We at The Maroon do not protest this tourism – for one, New Orleans is an experience well worth having, and for another, the city thrives on tourism – but we do protest the way it is executed. This tourism has a nasty tendency to pigeonhole New Orleans in particular ways. New Orleans is many things, but it is not a permanent Mardi Gras. It is not Bourbon Street.
There has been some backlash against the various measures taken in preparation for the Super Bowl – both with the NFL’s attempt to take exclusive control of Who Dat and local restaurants trying to prevent the NFL commissioner from eating on their premises. These are reactions against attempts to warp elements of New Orleans’ culture to fit outside needs – to cash in on a phrase the city has used to support its Saints, the same Saints whom the NFL have punished repeatedly and, it sometimes seems, unnecessarily.
But New Orleans culture is constantly warped by outside expectations. The very existence of Bourbon Street – where beads are thrown from balconies year-round and every store always sells Mardi Gras gear – attests to that fact. It is fine to cater to tourists – it’s a way to make a living – but some of this catering has begun to affect the general view of New Orleans. It is not a city of eternal vacation, where people party on a whim and fail to work.
There is more to New Orleans than partying. The city is filled to the brim with music and theater and spotted with museums of art, history and culture. There are beautiful parks and myriad shops.
Yes, the people of New Orleans party hard, but they also work hard. New Orleans is not merely an amusement park – it is a living, breathing city, with all the complexity and depth that implies. To pretend otherwise is to do both the tourists and the city a great injustice and to miss out on the opportunity to explore a community unlike any other in the United States.

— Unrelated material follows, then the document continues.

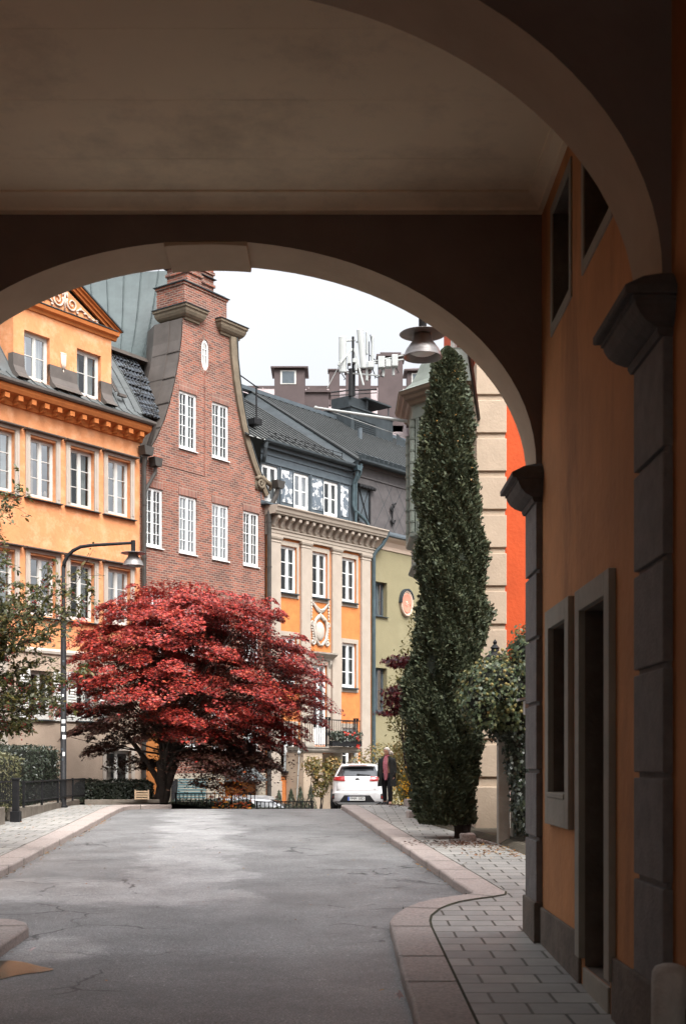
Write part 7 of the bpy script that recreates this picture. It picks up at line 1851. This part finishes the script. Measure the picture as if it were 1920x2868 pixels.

A little bit of Bourbon Street is not a bad thing – a little bit of gaudiness, a miniature party so that brief visitors can have something to relax to even if that something is not authentic New Orleans. But when Bourbon Street becomes the cardinal image on which tourism in New Orleans is based, something has gone wrong. Let people think of Mardi Gras when they come here, but also of food, of drink, of music, of theater, of a cultural melange distinct from the United States and the world.
So enjoy Bourbon Street and a faux Mardi Gras that never ends. But do not mistake this for the true spirit of New Orleans, and make sure to experience the real spice of the city if you get the chance.